Tuesday, April 07, 2009

Community

So I'm taking a class this semester where we are studying mission theology. I've never really been a big fan of the word theology, just because well to be honest it scares me. I know I have some theology, and that really it's just thoughts on God, but for me it's a lot bigger and different than that. Anyways, that's not the point of this blog. In this class for most of the semester, I sit in the room and pray that I can mentally stay in the classroom for an hour and a half. It's hard because half of the time I have NO idea what we are talking about. It's been a real struggle for me and I know that my grades show it. I have had no motivation for the class, and on most days dreaded going. Then on Monday I got to experience one of the coolest things I have been apart of since my HPU experience began. We started off the class with some lecture and then she handed out an exam. When everybody was done we went upstairs and got into groups. She then had us discuss with each other our answers and come up with a group version of what we thought the answers were. We then had to take the grade that the group came up with. Afterwards, we took the Lord's supper, with a sort of spin on it. We all got to pick from a list of different types of problems that we would have in our lives. Then we encouraged each other to rely on God to help us through these problems, and then invited each other to take the lord's supper. After we had taken the bread, we shared stuff that was going on in our real lives, and got encouragement from the group, before taking the wine (grape juice).

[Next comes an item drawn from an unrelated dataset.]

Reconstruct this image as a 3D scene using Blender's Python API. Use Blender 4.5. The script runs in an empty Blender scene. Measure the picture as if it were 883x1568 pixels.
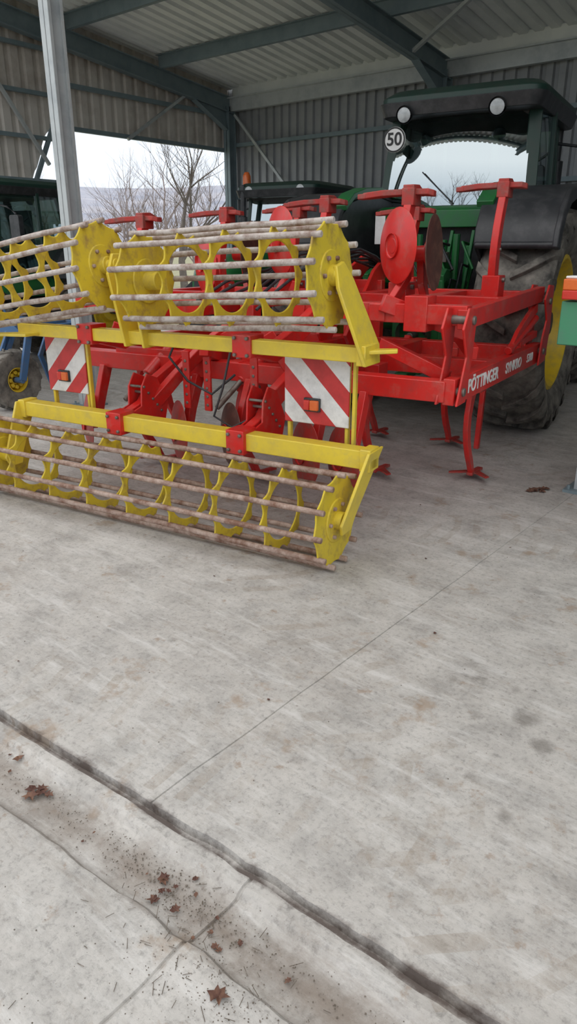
import bpy, bmesh, math, random
from mathutils import Vector, Matrix, noise
random.seed(3)
V=Vector
scene=bpy.context.scene
try:
    scene.view_settings.view_transform='Standard'
    scene.view_settings.look='None'
except Exception: pass

# ---------------------------------------------------------------- materials
def newmat(name):
    m=bpy.data.materials.new(name); m.use_nodes=True
    nt=m.node_tree; b=nt.nodes['Principled BSDF']
    return m,nt,b
def noise_n(nt,scale,detail=4,rough=.6,vec=None):
    n=nt.nodes.new('ShaderNodeTexNoise'); n.inputs['Scale'].default_value=scale
    n.inputs['Detail'].default_value=detail; n.inputs['Roughness'].default_value=rough
    if vec is not None: nt.links.new(vec,n.inputs['Vector'])
    return n
def ramp(nt,fac,stops):
    r=nt.nodes.new('ShaderNodeValToRGB'); e=r.color_ramp.elements
    while len(e)<len(stops): e.new(.5)
    for i,(p,c) in enumerate(stops):
        e[i].position=p; e[i].color=(c[0],c[1],c[2],1) if hasattr(c,'__len__') else (c,c,c,1)
    nt.links.new(fac,r.inputs['Fac']); return r
def mixc(nt,fac,a,b,mode='MIX'):
    m=nt.nodes.new('ShaderNodeMix'); m.data_type='RGBA'; m.blend_type=mode
    if isinstance(fac,(int,float)): m.inputs[0].default_value=fac
    else: nt.links.new(fac,m.inputs[0])
    for s,i in ((a,6),(b,7)):
        if hasattr(s,'__len__'): m.inputs[i].default_value=(s[0],s[1],s[2],1)
        else: nt.links.new(s,m.inputs[i])
    return m.outputs[2]
def math_n(nt,op,a,b=None,c=None):
    n=nt.nodes.new('ShaderNodeMath'); n.operation=op
    for i,x in enumerate((a,b,c)):
        if x is None: continue
        if isinstance(x,(int,float)): n.inputs[i].default_value=x
        else: nt.links.new(x,n.inputs[i])
    return n.outputs[0]
def coord(nt):
    return nt.nodes.new('ShaderNodeTexCoord').outputs['Object']
def bump(nt,b,h,strength=.3,dist=.01):
    n=nt.nodes.new('ShaderNodeBump'); n.inputs['Strength'].default_value=strength; n.inputs['Distance'].default_value=dist
    nt.links.new(h,n.inputs['Height']); nt.links.new(n.outputs[0],b.inputs['Normal'])
def paint(name,col,col2,rough=.4,metal=0,scale=9,lo=.45,hi=.72,bmp=.1,dust=None):
    m,nt,b=newmat(name); c=coord(nt)
    n=noise_n(nt,scale,6,.65,c); r=ramp(nt,n.outputs[0],[(lo,col),(hi,col2)])
    o=r.outputs[0]
    if dust:
        n3=noise_n(nt,dust[1],7,.75,c); r3=ramp(nt,n3.outputs[0],[(.50,0.0),(.70,1.0)])
        o=mixc(nt,math_n(nt,'MULTIPLY',r3.outputs[0],dust[2]),o,dust[0])
    nt.links.new(o,b.inputs['Base Color'])
    b.inputs['Roughness'].default_value=rough; b.inputs['Metallic'].default_value=metal
    n2=noise_n(nt,scale*6,3,.6,c); bump(nt,b,n2.outputs[0],bmp,.004)
    return m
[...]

This concept blew my mind. Every time I have ever been apart of a Lord's supper service, we have always been asked to examine ourselves before we took part in it, but this was a totally different concept. Instead of just examining ourselves, we were able to get real with the people around us, and then receive encouragement for the situation. I think in our churches today we almost totally throw out community. We are more concerned with what we do as an individual, and not what is happening in the lives of our brothers and sisters. I think when we are asked to examine ourselves and share with the others around us, we are forced to deal with the issue, and then also we see that those around us truly care for us and want to encourage us in our struggle. It felt like as we took the Lord's supper, I was more free of the struggle than before because my community around me was helping my lay it before Christ.

Father,
I pray that we would not forget about those around us. I believe that you have placed these people in our lives for a reason, and so many times we forget about that. God, help us to take the focus off ourselves, and remember the needs of the people around us. I pray that you would open the eyes of the church and allow us to see the impact that the community of believers can/should/will have. Allow us to move from seeing ourselves as individuals but as one body whose purpose is to glorify you.